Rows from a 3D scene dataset
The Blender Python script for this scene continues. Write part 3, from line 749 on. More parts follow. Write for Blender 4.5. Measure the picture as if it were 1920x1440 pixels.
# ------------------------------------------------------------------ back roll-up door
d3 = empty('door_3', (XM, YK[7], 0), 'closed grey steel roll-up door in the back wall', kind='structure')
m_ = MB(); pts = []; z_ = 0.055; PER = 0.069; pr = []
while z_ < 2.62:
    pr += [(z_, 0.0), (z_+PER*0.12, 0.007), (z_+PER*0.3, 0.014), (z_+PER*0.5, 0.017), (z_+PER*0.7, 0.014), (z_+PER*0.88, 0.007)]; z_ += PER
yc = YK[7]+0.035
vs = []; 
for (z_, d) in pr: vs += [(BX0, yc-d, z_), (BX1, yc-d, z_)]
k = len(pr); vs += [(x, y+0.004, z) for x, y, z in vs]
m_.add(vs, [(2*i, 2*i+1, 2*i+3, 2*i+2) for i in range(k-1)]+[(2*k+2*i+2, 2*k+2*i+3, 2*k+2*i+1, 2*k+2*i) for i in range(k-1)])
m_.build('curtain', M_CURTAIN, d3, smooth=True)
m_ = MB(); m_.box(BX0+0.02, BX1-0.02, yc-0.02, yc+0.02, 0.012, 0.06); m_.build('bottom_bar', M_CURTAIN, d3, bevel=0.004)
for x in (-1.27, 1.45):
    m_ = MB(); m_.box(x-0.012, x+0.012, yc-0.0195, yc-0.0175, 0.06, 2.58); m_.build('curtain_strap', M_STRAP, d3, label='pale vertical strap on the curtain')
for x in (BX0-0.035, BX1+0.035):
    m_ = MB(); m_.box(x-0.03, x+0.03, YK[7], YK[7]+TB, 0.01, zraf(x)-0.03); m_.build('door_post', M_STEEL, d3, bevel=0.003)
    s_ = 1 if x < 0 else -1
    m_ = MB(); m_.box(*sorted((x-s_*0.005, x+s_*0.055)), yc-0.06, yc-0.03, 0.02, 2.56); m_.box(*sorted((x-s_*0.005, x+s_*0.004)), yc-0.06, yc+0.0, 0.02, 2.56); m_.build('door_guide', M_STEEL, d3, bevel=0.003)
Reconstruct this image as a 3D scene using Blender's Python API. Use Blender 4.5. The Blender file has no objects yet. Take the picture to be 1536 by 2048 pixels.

**Stated goal**
Every entry needs to be retyped exactly.

**Answer for the task**
The Blender Python script for this scene continues. Write part 3, from line 749 on. More parts follow. Write for Blender 4.5. Measure the picture as if it were 1920x1440 pixels.
# ------------------------------------------------------------------ back roll-up door
d3 = empty('door_3', (XM, YK[7], 0), 'closed grey steel roll-up door in the back wall', kind='structure')
m_ = MB(); pts = []; z_ = 0.055; PER = 0.069; pr = []
while z_ < 2.62:
    pr += [(z_, 0.0), (z_+PER*0.12, 0.007), (z_+PER*0.3, 0.014), (z_+PER*0.5, 0.017), (z_+PER*0.7, 0.014), (z_+PER*0.88, 0.007)]; z_ += PER
yc = YK[7]+0.035
vs = []; 
for (z_, d) in pr: vs += [(BX0, yc-d, z_), (BX1, yc-d, z_)]
k = len(pr); vs += [(x, y+0.004, z) for x, y, z in vs]
m_.add(vs, [(2*i, 2*i+1, 2*i+3, 2*i+2) for i in range(k-1)]+[(2*k+2*i+2, 2*k+2*i+3, 2*k+2*i+1, 2*k+2*i) for i in range(k-1)])
m_.build('curtain', M_CURTAIN, d3, smooth=True)
m_ = MB(); m_.box(BX0+0.02, BX1-0.02, yc-0.02, yc+0.02, 0.012, 0.06); m_.build('bottom_bar', M_CURTAIN, d3, bevel=0.004)
for x in (-1.27, 1.45):
    m_ = MB(); m_.box(x-0.012, x+0.012, yc-0.0195, yc-0.0175, 0.06, 2.58); m_.build('curtain_strap', M_STRAP, d3, label='pale vertical strap on the curtain')
for x in (BX0-0.035, BX1+0.035):
    m_ = MB(); m_.box(x-0.03, x+0.03, YK[7], YK[7]+TB, 0.01, zraf(x)-0.03); m_.build('door_post', M_STEEL, d3, bevel=0.003)
    s_ = 1 if x < 0 else -1
    m_ = MB(); m_.box(*sorted((x-s_*0.005, x+s_*0.055)), yc-0.06, yc-0.03, 0.02, 2.56); m_.box(*sorted((x-s_*0.005, x+s_*0.004)), yc-0.06, yc+0.0, 0.02, 2.56); m_.build('door_guide', M_STEEL, d3, bevel=0.003)
Reconstruct this image as a 3D scene using Blender's Python API. Use Blender 4.5. The Blender file has no objects yet. Take the picture to be 1536 by 2048 pixels.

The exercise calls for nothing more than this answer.